В апреле Геббельс предпринял еще одну попытку. Подбодренный докладом, представленным Видкуном Квислингом [норвежским коллаборационистом], он размышлял: «Мы, конечно, смогли бы поднять множество людей в СССР против Сталина, если бы знали, как вести войну исключительно против большевизма, но не против русского народа». А на следующий день Геббельс отметил, что воззвание Власова было бы эффективнее, если бы оно получило более энергичную поддержку. «Конечно, это зависит от выпуска прокламации для Востока, на которую пока не удается уговорить фюрера. Мы должны не только вести войну на Востоке, но и заниматься там политической работой».

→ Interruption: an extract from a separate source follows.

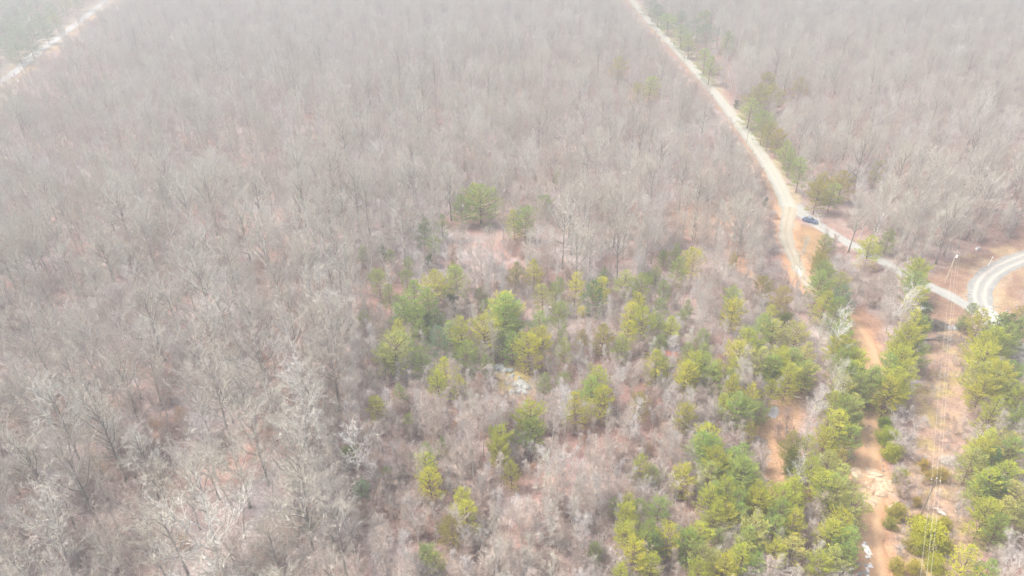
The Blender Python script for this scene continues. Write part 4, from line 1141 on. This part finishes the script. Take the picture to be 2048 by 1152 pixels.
def car():
    m, nt, b = new_mat('dark blue car paint', 0.28, 0.5)
    n = noise_node(nt, 1.5, 2)
    r = ramp(nt, n.outputs[0], [(0.3, (0.035, 0.075, 0.17)), (0.7, (0.05, 0.095, 0.20))])
    nt.links.new(r.outputs[0], b.inputs['Base Color']); b.inputs['Coat Weight'].default_value = 0.6
    glass = flat('car glass', (0.03, 0.04, 0.055), 0.08, 0, 0.6)
    rub = flat('tyre rubber', (0.03, 0.03, 0.032), 0.8)
    rim = flat('wheel rim', (0.5, 0.51, 0.53), 0.3, 0.8)
    lamp = flat('headlight lens', (0.75, 0.78, 0.8), 0.15)
    red = flat('tail light lens', (0.45, 0.03, 0.03), 0.2)
    roofm = flat('silvery roof sheen', (0.33, 0.37, 0.43), 0.2, 0.3)
    ax, ay = gp(1607, 439); bx_, by_ = gp(1632, 450)
    cxx, cyy = (ax + bx_) / 2, (ay + by_) / 2
    rz = R(-38)
    root = empty('parked_car', (cxx, cyy, 0.07), rz)
    tag(root, 'Dark blue sedan parked on the gravel at the road junction', 'car')
    def ring(x, w, z0, z1, sh):
        return [(x, -w, z0), (x, -w * 1.02, (z0 + sh) / 2), (x, -w, sh), (x, -w * 0.9, z1), (x, w * 0.9, z1), (x, w, sh), (x, w * 1.02, (z0 + sh) / 2), (x, w, z0)]
    bd = MB()
    loft([ring(-2.32, .72, .38, .86, .66), ring(-2.22, .84, .26, .98, .84), ring(-1.6, .90, .22, 1.04, .88), ring(-.8, .91, .22, 1.0, .88), ring(.6, .91, .22, .98, .86), ring(1.3, .90, .22, .93, .82), ring(2.05, .84, .24, .80, .70), ring(2.3, .68, .36, .66, .56)], bd)
    bd.obj('body', m, root)
    gh = MB()
    def cab(x, w, z): return [(x, -w, z), (x, w, z)]
    lo = [(-1.75, .80, 1.0), (-.95, .62, 1.42), (.25, .62, 1.42), (1.05, .80, .97)]
    v = []
    for (x, w, z) in lo: v += [(x, -w, z), (x, w, z)]
    gh.v = v + [(-1.2, -.83, .97), (-1.2, .83, .97), (.55, -.84, .96), (.55, .84, .96)]
    gh.f = [(0, 1, 3, 2), (4, 5, 7, 6), (0, 2, 8), (2, 4, 10, 8), (4, 6, 10), (1, 9, 3), (3, 9, 11, 5), (5, 11, 7)]
    gh.obj('window_band', glass, root)
    rf = MB(); rf.box((-.35, 0, 1.44), (1.16, 1.22, .05), taper=0.96); rf.obj('roof', m, root)
    for sx in (-1, 1):
        q = MB(); q.tube([(-1.72, sx * .80, 1.01), (-.93, sx * .63, 1.45), (.25, sx * .63, 1.45), (1.03, sx * .80, .98)], .035, 5)
        q.obj('roof_rail', roofm, root)
        q = MB(); q.box((.62, sx * .98, 1.02), (.16, .2, .12), taper=.8); q.obj('door_mirror', m, root)
        q = MB(); q.box((2.2, sx * .56, .66), (.2, .34, .12), taper=.8); q.obj('headlight', lamp, root)
        q = MB(); q.box((-2.25, sx * .6, .80), (.14, .3, .13), taper=.9); q.obj('tail_light', red, root)
        for x in (-1.38, 1.38):
            w = MB(); w.tube([(x, sx * .76, .33), (x, sx * .94, .33)], .33, 16)
            wo = w.obj('wheel', rub, root)
            w = MB(); w.tube([(x, sx * .93, .33), (x, sx * .955, .33)], .2, 10); w.obj('rim', rim, wo)
        for x in (-.28, .55):
            q = MB(); q.box((x, sx * .925, .78), (.16, .03, .03)); q.obj('door_handle', rim, root)
    q = MB(); q.box((2.33, 0, .5), (.05, .9, .16)); q.obj('grille', rub, root)
    q = MB(); q.box((-2.345, 0, .62), (.03, .5, .12)); q.obj('number_plate', lamp, root)
car()

# ------------------------------------------------------------------ utility poles and wires
def pole(px, py, h, mat, label, arms=True, transformer=False, group='utility poles', r=0.15, rz=0.0):
    x, y = gp(px, py)
    root = empty('utility_pole', (x, y, float(H(x, y))), rz)
    tag(root, label, 'pole', group)
    MB().tube([(0, 0, -.5), (0, 0, h * .5), (0, 0, h)], [r * 1.15, r, r * .75], 8).obj('pole_shaft', mat, root)
    if arms:
        a = MB(); a.box((0, 0, h - .5), (1.5, .1, .12)); ao = a.obj('crossarm', mat, root)
        for xx in (-.65, .65):
            MB().tube([(xx, 0, h - .44), (xx, 0, h - .34), (xx, 0, h - .22)], [.05, .09, .04], 8).obj('insulator', M['porcelain'], ao)
    MB().tube([(0, 0, h), (0, 0, h + .12), (0, 0, h + .25)], [.05, .09, .04], 8).obj('insulator', M['porcelain'], root)
    if transformer:
        t = MB().tube([(.32, 0, h - 1.9), (.32, 0, h - 1.85), (.32, 0, h - 1.15), (.32, 0, h - 1.05)], [.2, .26, .26, .14], 12)
        to = t.obj('transformer', M['white_paint'], root)
        MB().tube([(.32, .1, h - 1.05), (.32, .1, h - .85)], [.04, .03], 6).obj('bushing', M['porcelain'], to)
    return x, y, h
A = pole(1891, 566, 9.7, M['pole_pale'], 'Pale wooden utility pole with white transformer beside the curved driveway', transformer=True, rz=R(-20))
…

Вопрос о прокламации был решен – окончательно и негативным образом – на совещании Гитлера с Розенбергом и Кохом 19 мая 1943 г. По данным торжествующего Бормана, фюрер сказал Розенбергу, что «прокламация к населению оккупированных восточных территорий может быть выпущена только с согласия фюрера» и что у того нет намерения давать его. Неприятие Гитлером подобных попыток ведения политической войны имело те же корни, что и его возражения против увеличения набора в Osttruppen: на оккупированном Востоке политика Германии должна была быть до такой степени жесткой, чтобы подавить политическое сознание населения. В конце концов, полагал он, на Украине «ни один солдат не будет готов умереть за нас ввиду крайне жестких требований, которые мы вынуждены наложить». В более общем плане – Гитлер любил избитые исторические параллели – «история доказала невозможность использования порабощенных наций в качестве союзников. Достаточно припомнить, как римляне тщетно пытались проводить эту политику в отношении галлов».

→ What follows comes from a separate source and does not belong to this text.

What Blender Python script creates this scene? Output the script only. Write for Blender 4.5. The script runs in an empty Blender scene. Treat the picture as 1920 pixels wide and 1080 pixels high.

Десять дней спустя в своем послании Борману Розенберг попытался еще раз возродить проект прокламации. Ответа он так и не получил. В своем меморандуме от 1 июня Гелен также ратовал за официальную немецкую прокламацию, желательно от имени фюрера. Однако Гитлер не желал в этом участвовать; на совещании 8 июня с Кейтелем и Цейцлером он поставил на проекте крест. Довольно любопытно, что Гитлер воспринимал тезис Геббельса о расхождениях между пропагандой и практикой буквально, настаивая на том, что «мы должны делать различия между пропагандой, направленной на другую сторону, и тем, что мы сами в конечном итоге намерены делать». Он был готов предпринять пропагандистские шаги, дабы привлечь русских, «при условии, что на практике от них не будет исходить ни малейшего беспокойства…». В конечном счете он больше боялся «либерализма и сентиментальности» среди своих подчиненных, чем тешил себя привлекательной перспективой усиления дезертирства солдат Красной армии. Впоследствии вопрос о прокламации фюрера более не поднимался.

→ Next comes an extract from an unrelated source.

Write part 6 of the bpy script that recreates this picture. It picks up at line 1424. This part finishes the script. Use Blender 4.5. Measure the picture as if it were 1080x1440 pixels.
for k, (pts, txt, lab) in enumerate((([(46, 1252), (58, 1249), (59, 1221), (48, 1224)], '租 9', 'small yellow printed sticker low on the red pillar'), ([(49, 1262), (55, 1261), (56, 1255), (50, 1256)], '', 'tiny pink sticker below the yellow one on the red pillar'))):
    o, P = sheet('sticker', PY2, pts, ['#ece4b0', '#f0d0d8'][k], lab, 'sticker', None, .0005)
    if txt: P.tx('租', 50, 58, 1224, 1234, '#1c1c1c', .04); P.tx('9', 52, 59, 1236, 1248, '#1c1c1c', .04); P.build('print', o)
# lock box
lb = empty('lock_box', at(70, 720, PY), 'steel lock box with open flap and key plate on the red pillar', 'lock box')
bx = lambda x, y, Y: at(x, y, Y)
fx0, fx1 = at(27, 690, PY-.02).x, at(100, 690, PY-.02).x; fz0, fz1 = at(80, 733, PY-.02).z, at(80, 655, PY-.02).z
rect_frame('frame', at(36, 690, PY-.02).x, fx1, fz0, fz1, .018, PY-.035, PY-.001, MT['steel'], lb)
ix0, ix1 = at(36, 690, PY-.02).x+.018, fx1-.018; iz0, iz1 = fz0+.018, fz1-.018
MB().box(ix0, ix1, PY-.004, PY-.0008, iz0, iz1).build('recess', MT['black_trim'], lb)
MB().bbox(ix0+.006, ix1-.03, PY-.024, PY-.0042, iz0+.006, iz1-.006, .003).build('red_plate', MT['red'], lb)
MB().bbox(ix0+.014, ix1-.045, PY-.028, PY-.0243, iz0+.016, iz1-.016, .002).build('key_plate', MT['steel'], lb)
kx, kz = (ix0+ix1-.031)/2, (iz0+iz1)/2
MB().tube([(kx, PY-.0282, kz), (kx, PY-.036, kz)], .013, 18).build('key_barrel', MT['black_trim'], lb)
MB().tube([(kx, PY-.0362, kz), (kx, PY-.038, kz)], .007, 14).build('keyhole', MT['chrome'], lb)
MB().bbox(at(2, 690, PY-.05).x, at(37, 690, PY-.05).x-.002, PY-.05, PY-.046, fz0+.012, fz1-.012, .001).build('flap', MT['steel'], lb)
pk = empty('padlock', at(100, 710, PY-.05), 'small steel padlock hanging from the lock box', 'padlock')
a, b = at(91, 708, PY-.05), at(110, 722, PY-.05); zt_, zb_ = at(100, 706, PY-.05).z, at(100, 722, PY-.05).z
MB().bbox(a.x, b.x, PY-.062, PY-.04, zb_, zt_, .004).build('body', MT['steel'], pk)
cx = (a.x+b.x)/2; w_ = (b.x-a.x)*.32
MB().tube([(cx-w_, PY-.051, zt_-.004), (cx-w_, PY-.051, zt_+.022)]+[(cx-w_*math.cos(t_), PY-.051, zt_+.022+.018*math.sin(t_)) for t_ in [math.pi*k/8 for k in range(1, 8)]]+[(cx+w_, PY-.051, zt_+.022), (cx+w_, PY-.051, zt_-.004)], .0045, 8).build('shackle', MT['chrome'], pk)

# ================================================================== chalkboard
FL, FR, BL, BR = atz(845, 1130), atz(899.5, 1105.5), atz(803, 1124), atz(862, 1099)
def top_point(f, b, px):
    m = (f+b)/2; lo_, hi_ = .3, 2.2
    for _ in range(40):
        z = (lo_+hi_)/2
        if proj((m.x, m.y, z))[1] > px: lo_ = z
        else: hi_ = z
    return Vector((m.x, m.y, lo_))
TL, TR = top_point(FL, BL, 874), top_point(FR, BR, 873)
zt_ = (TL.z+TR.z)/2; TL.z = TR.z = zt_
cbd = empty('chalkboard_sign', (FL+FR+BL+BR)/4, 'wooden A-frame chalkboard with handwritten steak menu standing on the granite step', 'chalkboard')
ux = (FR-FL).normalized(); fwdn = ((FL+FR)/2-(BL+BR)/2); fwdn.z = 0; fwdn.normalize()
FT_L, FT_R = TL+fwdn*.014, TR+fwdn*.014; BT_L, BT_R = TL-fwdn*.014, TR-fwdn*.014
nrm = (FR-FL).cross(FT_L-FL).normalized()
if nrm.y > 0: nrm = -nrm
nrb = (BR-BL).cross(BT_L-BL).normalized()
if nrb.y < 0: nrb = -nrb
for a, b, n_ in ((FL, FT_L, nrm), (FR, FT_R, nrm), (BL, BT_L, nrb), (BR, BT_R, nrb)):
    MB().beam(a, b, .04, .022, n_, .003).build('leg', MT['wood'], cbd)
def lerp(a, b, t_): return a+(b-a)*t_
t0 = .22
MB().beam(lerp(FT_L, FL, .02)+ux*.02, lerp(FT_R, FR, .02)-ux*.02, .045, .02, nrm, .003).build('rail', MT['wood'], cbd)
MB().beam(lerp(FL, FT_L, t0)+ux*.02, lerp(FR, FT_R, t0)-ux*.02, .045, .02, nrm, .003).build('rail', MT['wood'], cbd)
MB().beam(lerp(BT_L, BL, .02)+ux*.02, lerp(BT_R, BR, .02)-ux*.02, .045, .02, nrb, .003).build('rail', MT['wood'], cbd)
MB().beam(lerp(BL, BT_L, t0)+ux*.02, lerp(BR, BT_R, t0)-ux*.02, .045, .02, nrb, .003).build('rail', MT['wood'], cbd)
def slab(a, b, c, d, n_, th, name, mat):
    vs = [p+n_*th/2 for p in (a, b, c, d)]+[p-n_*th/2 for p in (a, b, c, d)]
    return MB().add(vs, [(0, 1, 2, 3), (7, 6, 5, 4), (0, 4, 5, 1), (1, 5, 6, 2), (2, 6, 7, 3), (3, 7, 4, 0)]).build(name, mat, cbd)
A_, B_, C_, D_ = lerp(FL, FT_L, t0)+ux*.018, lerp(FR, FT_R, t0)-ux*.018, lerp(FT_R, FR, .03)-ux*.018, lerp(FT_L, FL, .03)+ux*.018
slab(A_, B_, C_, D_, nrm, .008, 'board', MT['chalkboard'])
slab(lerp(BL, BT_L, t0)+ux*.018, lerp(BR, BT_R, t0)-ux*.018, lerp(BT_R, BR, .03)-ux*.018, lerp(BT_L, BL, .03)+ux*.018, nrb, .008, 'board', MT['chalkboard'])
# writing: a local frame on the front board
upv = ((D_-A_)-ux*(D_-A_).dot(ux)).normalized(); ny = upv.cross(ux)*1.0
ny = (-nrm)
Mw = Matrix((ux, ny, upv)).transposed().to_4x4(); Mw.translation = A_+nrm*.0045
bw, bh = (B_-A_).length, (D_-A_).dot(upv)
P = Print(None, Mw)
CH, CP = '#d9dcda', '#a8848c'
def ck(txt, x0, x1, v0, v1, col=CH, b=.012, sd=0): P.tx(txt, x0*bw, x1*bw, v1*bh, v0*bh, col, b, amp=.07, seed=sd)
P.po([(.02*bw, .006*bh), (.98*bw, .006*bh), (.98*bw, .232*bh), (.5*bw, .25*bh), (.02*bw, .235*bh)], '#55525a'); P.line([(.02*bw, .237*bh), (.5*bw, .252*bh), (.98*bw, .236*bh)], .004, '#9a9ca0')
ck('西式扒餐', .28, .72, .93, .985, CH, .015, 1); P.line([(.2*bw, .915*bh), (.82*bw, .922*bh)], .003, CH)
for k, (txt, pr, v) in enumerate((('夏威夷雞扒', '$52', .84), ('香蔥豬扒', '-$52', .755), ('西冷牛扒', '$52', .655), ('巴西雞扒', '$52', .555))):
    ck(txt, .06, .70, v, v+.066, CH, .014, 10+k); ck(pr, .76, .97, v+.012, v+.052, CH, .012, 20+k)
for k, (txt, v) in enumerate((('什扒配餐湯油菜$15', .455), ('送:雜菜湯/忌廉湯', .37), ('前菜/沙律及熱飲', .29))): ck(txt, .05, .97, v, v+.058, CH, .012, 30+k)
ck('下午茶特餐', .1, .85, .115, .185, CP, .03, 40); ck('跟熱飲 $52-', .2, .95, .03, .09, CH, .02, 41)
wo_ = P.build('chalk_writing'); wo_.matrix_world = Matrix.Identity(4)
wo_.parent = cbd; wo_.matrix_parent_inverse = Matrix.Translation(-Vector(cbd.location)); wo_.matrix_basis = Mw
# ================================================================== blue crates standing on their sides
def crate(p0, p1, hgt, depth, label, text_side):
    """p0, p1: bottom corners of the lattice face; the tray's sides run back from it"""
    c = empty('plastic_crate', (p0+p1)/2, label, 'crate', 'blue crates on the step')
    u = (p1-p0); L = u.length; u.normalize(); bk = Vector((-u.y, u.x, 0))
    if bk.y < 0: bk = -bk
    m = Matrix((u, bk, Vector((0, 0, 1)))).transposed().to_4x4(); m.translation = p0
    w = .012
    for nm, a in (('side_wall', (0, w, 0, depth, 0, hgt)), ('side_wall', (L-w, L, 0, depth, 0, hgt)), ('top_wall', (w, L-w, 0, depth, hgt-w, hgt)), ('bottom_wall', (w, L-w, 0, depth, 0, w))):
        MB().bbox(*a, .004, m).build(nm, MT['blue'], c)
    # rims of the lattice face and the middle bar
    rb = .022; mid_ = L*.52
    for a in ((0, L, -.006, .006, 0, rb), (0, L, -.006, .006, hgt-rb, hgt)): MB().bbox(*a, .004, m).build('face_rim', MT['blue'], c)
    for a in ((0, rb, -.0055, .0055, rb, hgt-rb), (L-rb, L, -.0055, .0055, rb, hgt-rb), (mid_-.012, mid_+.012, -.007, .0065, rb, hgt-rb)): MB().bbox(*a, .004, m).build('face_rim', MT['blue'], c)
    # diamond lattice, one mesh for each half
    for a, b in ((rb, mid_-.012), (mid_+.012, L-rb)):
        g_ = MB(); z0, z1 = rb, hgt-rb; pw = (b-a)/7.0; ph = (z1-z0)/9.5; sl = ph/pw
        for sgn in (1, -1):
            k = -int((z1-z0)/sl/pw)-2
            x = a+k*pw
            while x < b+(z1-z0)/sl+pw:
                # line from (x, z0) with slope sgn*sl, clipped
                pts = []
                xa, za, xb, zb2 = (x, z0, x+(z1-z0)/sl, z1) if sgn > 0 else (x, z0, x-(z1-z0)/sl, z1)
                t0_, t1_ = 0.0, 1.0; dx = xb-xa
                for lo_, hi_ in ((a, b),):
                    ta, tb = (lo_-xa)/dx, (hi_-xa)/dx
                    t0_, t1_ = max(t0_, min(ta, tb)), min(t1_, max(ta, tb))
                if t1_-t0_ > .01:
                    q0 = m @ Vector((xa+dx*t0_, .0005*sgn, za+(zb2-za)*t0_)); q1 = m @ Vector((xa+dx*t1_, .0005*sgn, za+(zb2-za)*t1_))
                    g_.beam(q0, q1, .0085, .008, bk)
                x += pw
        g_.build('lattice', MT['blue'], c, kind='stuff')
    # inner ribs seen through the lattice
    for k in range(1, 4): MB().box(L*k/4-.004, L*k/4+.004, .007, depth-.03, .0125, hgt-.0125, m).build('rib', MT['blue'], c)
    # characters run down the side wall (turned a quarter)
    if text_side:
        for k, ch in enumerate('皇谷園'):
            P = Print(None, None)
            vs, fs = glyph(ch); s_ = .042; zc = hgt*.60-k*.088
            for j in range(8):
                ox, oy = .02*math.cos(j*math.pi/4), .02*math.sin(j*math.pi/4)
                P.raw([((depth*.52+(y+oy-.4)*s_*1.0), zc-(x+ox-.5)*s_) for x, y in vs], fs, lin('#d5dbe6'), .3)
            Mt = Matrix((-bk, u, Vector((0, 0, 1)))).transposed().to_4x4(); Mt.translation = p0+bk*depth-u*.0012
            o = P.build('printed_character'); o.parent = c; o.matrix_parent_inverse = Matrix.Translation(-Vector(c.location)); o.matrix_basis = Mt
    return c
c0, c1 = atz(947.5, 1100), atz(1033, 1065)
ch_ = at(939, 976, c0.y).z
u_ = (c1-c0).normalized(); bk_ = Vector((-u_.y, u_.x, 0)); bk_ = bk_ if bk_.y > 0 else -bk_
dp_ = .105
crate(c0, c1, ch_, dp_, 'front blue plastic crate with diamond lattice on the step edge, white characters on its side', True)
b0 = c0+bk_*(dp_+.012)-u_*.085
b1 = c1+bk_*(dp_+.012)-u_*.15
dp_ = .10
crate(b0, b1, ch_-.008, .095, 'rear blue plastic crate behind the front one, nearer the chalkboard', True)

Этот эпизод подтвердил, что быть приверженцем политической войны само по себе не служило свидетельством ни дружественных намерений на Востоке, ни искренней критики нацистских целей и методов. Прежде всего это являлось симптомом прагматизма, попыткой хоть что-то спасти ради германского дела. На подобную тактику были способны разные люди – и Геббельс, и Шуленбург, и Штрик-Штрикфельдт, и Розенберг. Было бы наивно полагать, что одна лишь прокламация – без коренной переориентации политики и практики – могла спасти положение или даже существенно повлиять на ход событий. Тем более показательным является провал в год разгрома под Сталинградом и в Северной Африке, провал Муссолини и массированных бомбардировок рейха союзниками.